EXERCISE MATERIALS
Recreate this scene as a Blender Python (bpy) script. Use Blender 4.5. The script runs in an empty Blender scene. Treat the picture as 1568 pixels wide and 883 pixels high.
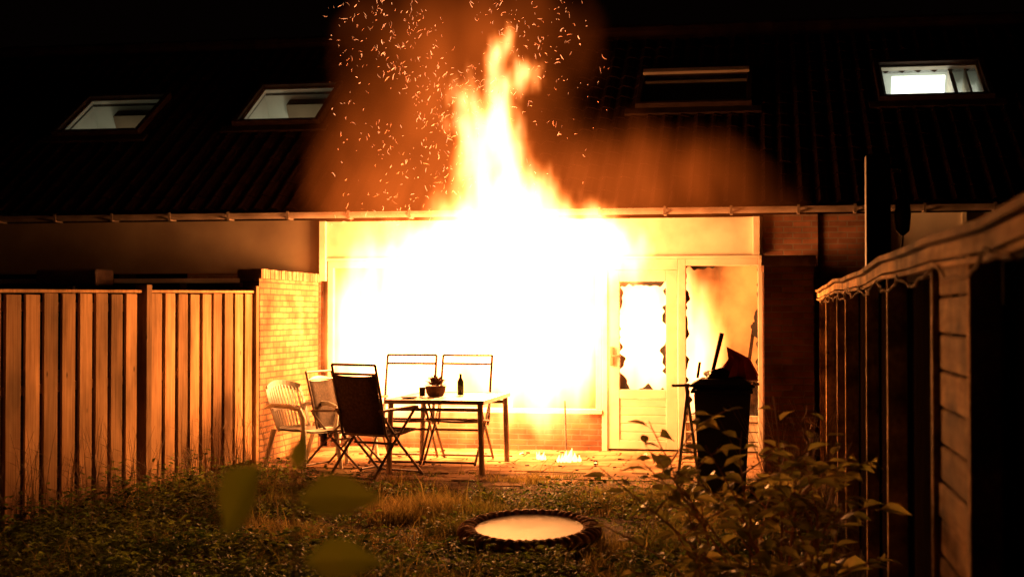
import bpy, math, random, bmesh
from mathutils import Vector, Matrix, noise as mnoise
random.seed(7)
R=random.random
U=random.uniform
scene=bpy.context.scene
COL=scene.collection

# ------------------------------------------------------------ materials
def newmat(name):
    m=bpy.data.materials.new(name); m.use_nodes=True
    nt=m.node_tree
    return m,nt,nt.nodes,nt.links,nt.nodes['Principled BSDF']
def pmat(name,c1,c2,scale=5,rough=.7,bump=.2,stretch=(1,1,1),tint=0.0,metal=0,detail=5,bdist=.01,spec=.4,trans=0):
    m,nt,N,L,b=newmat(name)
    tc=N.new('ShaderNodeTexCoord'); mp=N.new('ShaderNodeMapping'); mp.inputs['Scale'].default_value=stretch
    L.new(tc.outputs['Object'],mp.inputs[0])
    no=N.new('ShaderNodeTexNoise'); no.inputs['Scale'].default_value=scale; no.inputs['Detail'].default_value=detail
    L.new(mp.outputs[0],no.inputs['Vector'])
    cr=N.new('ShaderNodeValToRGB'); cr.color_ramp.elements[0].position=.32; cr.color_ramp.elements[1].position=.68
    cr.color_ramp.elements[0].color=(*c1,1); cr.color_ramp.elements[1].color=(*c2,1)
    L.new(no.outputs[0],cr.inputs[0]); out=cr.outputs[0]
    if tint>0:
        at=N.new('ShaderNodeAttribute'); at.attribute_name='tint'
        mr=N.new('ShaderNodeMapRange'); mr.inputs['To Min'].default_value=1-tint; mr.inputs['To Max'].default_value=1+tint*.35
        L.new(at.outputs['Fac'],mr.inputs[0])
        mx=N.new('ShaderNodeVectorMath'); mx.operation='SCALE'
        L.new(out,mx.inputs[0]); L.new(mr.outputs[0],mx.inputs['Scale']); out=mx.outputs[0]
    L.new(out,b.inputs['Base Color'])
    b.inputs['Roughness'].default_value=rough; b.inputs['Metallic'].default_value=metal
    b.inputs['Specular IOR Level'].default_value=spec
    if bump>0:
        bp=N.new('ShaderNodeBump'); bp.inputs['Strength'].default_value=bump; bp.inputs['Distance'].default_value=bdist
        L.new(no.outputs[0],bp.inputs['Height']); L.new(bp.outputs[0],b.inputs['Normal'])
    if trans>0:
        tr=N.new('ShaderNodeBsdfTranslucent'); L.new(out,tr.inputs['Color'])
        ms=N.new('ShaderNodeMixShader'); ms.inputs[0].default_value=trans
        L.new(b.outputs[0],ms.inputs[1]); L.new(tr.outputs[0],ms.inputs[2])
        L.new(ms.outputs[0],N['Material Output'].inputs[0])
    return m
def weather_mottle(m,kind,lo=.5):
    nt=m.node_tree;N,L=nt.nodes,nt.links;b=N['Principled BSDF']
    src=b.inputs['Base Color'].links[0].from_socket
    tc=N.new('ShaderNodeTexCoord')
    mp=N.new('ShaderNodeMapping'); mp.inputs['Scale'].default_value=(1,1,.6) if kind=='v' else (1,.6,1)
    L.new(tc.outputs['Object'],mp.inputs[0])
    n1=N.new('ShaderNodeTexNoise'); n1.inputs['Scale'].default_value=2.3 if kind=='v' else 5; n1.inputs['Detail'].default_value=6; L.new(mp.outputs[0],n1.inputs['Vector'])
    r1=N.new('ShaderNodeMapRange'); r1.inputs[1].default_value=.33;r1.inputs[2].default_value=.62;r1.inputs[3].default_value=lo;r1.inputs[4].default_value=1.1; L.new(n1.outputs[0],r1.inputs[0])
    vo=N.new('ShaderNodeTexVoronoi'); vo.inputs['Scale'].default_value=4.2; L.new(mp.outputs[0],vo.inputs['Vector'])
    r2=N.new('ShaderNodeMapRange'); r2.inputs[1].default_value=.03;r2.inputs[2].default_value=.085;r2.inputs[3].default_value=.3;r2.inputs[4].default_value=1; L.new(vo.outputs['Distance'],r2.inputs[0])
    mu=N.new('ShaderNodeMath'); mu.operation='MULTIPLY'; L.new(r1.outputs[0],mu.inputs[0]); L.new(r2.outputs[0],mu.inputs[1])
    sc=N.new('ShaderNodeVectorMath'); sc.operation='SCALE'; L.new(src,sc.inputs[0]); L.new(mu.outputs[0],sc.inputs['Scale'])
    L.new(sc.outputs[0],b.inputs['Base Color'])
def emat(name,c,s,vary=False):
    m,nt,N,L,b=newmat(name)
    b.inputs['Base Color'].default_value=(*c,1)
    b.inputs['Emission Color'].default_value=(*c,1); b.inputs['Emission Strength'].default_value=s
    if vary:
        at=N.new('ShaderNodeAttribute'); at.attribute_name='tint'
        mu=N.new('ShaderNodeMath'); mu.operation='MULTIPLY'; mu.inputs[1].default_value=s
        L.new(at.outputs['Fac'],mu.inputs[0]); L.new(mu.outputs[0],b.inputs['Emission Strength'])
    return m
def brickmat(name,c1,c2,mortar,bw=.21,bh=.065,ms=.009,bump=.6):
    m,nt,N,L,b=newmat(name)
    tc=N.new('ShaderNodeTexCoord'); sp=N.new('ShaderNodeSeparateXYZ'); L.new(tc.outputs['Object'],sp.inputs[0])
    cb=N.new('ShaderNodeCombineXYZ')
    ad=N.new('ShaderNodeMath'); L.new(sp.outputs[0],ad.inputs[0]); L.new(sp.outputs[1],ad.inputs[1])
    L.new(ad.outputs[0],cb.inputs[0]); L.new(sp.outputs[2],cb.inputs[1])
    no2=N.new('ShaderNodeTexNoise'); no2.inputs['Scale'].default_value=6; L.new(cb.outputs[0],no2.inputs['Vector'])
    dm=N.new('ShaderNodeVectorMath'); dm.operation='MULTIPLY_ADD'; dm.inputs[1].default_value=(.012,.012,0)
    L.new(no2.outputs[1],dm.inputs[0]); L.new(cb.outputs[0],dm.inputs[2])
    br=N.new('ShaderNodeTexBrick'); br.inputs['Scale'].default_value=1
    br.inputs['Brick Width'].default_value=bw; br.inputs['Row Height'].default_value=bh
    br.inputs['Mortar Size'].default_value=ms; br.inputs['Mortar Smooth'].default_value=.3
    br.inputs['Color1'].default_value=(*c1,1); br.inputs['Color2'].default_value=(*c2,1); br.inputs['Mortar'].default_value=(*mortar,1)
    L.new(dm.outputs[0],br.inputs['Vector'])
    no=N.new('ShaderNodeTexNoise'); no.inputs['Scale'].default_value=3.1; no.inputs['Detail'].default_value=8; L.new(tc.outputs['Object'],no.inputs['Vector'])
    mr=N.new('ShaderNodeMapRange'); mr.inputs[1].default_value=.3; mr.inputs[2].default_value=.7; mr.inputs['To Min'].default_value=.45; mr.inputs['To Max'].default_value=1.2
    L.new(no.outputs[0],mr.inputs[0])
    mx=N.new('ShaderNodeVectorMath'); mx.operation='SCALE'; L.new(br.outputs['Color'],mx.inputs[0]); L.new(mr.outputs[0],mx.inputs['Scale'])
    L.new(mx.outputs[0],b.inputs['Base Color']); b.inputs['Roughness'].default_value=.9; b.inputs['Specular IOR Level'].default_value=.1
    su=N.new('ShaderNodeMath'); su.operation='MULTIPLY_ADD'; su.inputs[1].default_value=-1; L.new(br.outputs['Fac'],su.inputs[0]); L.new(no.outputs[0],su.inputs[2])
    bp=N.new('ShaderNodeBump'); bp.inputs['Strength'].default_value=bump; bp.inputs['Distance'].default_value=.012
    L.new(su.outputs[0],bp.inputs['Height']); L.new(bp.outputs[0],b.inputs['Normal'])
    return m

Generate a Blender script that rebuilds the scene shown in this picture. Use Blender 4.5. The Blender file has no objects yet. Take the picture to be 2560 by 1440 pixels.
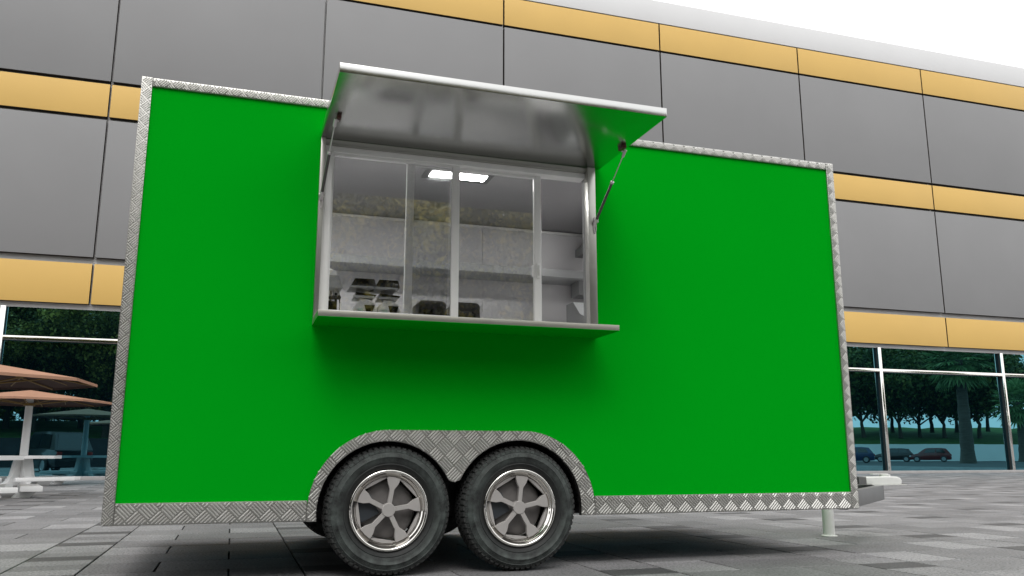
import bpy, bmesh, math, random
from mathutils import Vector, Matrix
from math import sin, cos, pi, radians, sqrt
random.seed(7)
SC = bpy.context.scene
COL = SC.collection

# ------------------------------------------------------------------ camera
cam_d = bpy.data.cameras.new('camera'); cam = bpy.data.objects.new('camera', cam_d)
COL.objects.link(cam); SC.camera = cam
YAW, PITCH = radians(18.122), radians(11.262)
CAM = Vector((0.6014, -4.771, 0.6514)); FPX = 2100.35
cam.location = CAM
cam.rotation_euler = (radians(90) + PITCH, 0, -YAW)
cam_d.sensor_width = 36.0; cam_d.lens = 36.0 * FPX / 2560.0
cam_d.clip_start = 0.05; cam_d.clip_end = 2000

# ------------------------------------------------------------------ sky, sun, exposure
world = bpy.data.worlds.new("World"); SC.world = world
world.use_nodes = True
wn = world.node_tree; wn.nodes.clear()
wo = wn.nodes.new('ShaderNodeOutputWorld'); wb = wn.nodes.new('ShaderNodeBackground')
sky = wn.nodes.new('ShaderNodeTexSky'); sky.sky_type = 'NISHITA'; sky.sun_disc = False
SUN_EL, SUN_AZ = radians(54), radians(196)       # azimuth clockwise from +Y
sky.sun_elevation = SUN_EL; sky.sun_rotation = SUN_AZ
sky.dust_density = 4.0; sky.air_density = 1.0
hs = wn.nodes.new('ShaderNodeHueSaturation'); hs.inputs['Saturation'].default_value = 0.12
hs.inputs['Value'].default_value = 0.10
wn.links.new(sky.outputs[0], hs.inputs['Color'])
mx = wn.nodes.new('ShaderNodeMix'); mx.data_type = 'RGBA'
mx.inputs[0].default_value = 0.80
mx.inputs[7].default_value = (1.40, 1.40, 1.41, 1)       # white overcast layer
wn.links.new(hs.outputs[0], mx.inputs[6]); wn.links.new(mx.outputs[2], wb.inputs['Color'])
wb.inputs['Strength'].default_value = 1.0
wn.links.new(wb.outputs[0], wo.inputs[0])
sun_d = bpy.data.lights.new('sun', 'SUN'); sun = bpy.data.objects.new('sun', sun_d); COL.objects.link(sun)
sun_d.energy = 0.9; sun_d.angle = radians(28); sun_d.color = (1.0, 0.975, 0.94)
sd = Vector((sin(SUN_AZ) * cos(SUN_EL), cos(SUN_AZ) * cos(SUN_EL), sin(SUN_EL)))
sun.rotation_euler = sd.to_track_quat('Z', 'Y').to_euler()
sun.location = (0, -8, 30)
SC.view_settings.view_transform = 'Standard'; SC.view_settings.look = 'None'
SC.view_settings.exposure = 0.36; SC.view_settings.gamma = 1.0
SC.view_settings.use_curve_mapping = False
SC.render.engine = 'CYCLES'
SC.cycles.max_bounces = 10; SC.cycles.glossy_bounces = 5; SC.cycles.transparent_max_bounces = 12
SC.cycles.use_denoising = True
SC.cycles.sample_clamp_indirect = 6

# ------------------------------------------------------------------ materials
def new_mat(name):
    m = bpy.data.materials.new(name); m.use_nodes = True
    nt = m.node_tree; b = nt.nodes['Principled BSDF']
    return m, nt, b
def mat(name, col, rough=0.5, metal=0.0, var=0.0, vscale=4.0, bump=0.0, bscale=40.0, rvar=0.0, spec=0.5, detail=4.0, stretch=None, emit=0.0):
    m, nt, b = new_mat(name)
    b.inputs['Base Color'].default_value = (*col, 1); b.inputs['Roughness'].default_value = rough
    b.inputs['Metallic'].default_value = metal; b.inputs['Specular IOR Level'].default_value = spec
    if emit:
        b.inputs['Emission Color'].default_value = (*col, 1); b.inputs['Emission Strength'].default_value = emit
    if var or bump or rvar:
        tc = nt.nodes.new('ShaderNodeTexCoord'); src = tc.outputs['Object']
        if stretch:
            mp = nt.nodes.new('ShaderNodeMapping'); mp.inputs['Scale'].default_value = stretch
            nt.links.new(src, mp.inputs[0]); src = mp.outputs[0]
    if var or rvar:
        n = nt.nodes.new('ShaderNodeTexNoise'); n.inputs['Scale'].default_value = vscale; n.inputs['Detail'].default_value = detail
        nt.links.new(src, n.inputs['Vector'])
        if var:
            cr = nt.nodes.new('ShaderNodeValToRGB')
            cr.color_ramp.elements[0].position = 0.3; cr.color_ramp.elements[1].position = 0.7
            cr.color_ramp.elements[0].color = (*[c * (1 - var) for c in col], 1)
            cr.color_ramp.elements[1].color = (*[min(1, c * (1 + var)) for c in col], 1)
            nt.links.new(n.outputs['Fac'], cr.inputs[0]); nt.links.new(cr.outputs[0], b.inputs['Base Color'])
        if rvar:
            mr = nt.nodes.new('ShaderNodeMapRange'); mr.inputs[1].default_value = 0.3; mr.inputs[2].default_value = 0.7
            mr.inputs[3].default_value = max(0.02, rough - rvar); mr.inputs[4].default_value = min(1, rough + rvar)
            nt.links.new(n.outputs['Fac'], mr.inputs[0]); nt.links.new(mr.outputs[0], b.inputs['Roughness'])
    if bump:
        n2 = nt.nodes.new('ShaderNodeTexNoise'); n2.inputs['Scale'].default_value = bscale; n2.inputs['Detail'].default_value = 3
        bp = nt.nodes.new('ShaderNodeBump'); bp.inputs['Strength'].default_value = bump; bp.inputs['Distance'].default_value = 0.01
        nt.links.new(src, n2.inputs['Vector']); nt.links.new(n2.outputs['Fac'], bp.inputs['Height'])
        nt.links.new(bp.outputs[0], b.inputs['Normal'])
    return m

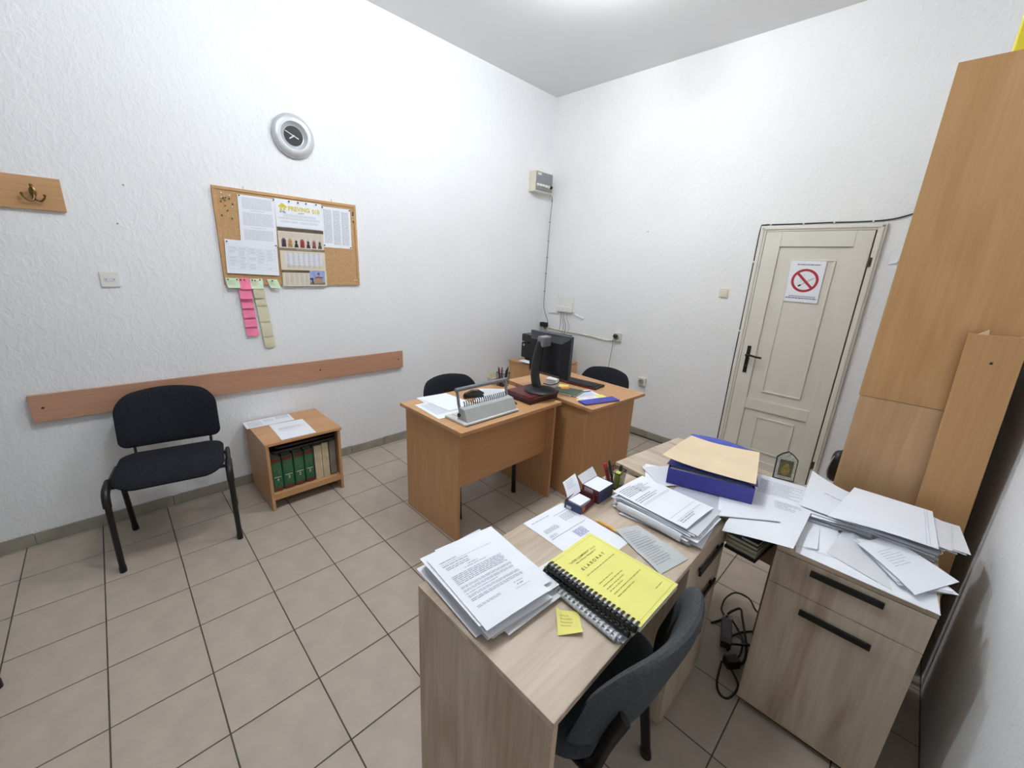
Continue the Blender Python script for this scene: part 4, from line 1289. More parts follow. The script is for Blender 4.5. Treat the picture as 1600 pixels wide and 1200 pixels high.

TASK INSTRUCTIONS
Please repeat exactly the data above from its first line to the line that contains "COL=scene.collection", inclusive, and leave every picture out.

SOLUTION TO THE PROBLEM
Recreate this scene as a Blender Python (bpy) script. Use Blender 4.5. The script runs in an empty Blender scene. Treat the picture as 1568 pixels wide and 883 pixels high.
import bpy, math, random, bmesh
from mathutils import Vector, Matrix, noise as mnoise
random.seed(7)
R=random.random
U=random.uniform
scene=bpy.context.scene
COL=scene.collection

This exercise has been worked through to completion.